A man who was detained in Russia after his daughter drew an anti-war picture – in a case that generated global headlines – has been released from a penal colony.
The drawing – featuring the phrases “No to war” and “Glory to Ukraine”, by Alexei Moskalev’s daughter Masha – was reported to the police in 2022.
He was later accused of repeatedly criticising the Russian army on social media and, in March 2023, sentenced to two years in jail for discrediting the army.
Footage shared online on Tuesday shows him after leaving the penal colony in the Tula region, and embracing his daughter, while still wearing his prison uniform.OVD-Info
His release was reported by his lawyer from OVD-Info, Vladimir Biliyenko, the Russian human rights group said.
Moskalev described spending two months in a punishment cell while he was detained.
He said: “It was just a torture chamber. Just a torture chamber. First of all, the cell was two metres by one metre, do you understand what that is?
“At first, I was sitting alone, then they put a second person in. And the two of us were sitting in a cell measuring two by one meter.
“The floors were rotten, rats were everywhere, coming from the sewers and everywhere, huge rats.”

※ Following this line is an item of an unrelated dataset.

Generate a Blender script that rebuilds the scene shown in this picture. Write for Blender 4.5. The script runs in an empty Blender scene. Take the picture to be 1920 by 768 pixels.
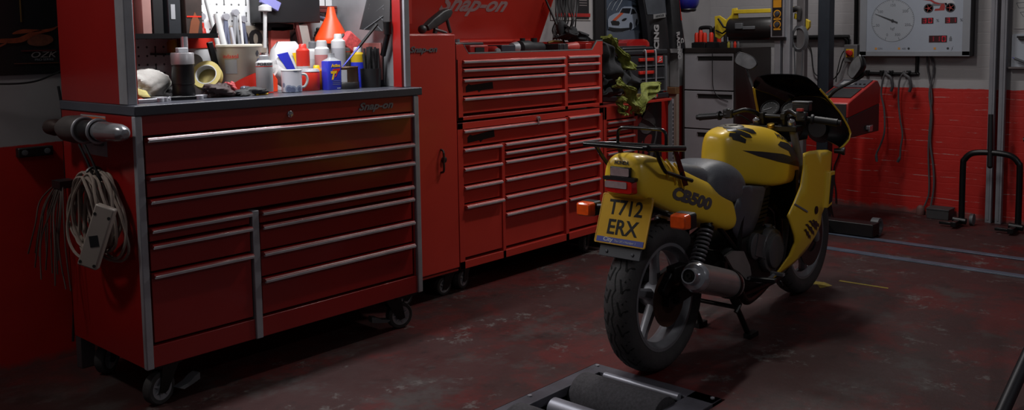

Russia’s federal prison service has not immediately commented, and has not replied to a request for comment from the Reuters news agency.
The family’s problems began back in 2022 after Masha, then 12, drew a Ukrainian flag in April with the words “Glory to Ukraine”, rockets and a Russian flag with the phrase “No to war!”
Moskalev said the school reported his daughter’s drawing to police. After that, he was fined for an anti-war social media post.
But after his flat was searched in December of that year he was charged under the criminal code because he had already been convicted of a similar offence.
Authorities separated Masha from her father and placed her into a children’s home, and later into the custody of her estranged mother.
Moskalev was sentenced to two years in jail in March 2023.
He did not attend the sentence hearing, having escaped house arrest to flee the country for neighbouring Belarus, OVD-Info said.
He was later detained and extradited back to Russia the following month, the organisation added.
Speaking to the BBC last year, the town councillor Olga Podolskaya said she was in “shock”.
“A prison sentence for expressing your opinion is a terrible thing. A two-year jail term is a nightmare.”
The case comes against a background of a severe deterioration of human rights in Russia since the full-scale invasion of Ukraine in February 2022, according to a recent UN report.
The investigation details police brutality, widespread repression of independent media and persistent attempts to silence Kremlin critics using punitive new laws.
Among the cases the report highlights is that of Artyom Kamardin, who was jailed for seven years for reading an anti-war poem in public – an act authorities deemed to be “inciting hatred”.
The report accuses the government of seeking to propagate its views on the Ukraine conflict among children via the introduction of mandatory school lessons, officially labelled as “important conversations”.
“Children refusing to attend such classes and their parents are subject to pressure and harassment,” it adds.